Durant la sixième semaine, les directions d’étude et atelier sur la rédaction du jugement civil se poursuivent avec notamment l’étude de la motivation et des règles de preuve. Une conférence a été consacrée à la sociologie de la délinquance et une journée aux techniques d’entretien utilisées en procédure pénale ainsi qu’à l’égard des personnes vulnérables.

Durant la semaine suivante, l’étude de la motivation du jugement se poursuit avec un exercice pratique. Sont dispensées également notamment une conférence sur l’expertise civile et une intervention de plusieurs membres du Conseil Supérieure de la Magistrature.

Durant la semaine huit, il ne s’agit presque que de directions d’étude : parquet (le traitement en temps réel), instruction (les interrogatoires et auditions de parties civiles avec de premières simulations d’interrogatoires, les atteintes aux libertés et mesures coercitives), les tutelles et l’autorité parentale. Quelques conférences en droit de la famille sont également organisées (l’évolution de l’autorité parentale et les grandes mutations de la famille).

Zoom sur la fonction de juge des enfants

Juge des enfants est l’une des fonctions qui est proposée à l’issue de la formation aux auditeurs de justice.

Créée en 1945, le juge des enfants traite de deux problématiques qui se rejoignent (comme on le voit dans le film « la tête haute ») : l’enfance en danger (on parle d’ « assistance éducative ») et l’enfance délinquante (contentieux pénal).

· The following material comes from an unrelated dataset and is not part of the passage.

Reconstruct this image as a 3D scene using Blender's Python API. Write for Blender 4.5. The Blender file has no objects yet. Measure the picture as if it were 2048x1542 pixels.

Les grands principes qui guident l’action du juge des enfants sont posés par l’ordonnance du 2 février 1945 relative à l’enfance délinquante, notamment la primauté de l’éducatif sur le répressif, l’existence de juridictions et de procédures spécialisées, la recherche de l’intérêt de l’enfant et l’adhésion (autant que possible) des familles.

Au sein du conseil départemental, un service recueille les informations concernant les risques de danger pour les enfants (on parle d’ « information préoccupante »).

En matière d’assistance éducative, le juge des enfants peut être saisi notamment par le procureur de la République (c’est le cas le plus fréquent), les services sociaux, les parents ou le mineur.

Le juge des enfants intervient si la santé, la sécurité ou la moralité d’un mineur non émancipé sont en danger, ou si les conditions de son éducation ou de son développement physique, affectif, intellectuel et social sont gravement compromises (article 375 du code civil).

Il peut notamment ordonner une mesure d’investigation afin d’avoir plus d’éléments sur une famille, demander à ce qu’un éducateur vienne en aide à une famille ou encore, si c’est indispensable, placer un enfant.

Antoine Garapon, ancien juge des enfants, explique que le juge des enfants a une fonction tutélaire, c’est-à-dire qu’il s’occupe des personnes en difficulté en prononçant des mesures concernant les autres dans leur personne, ce qui crée une relation singulière entre le juge et la personne à protéger.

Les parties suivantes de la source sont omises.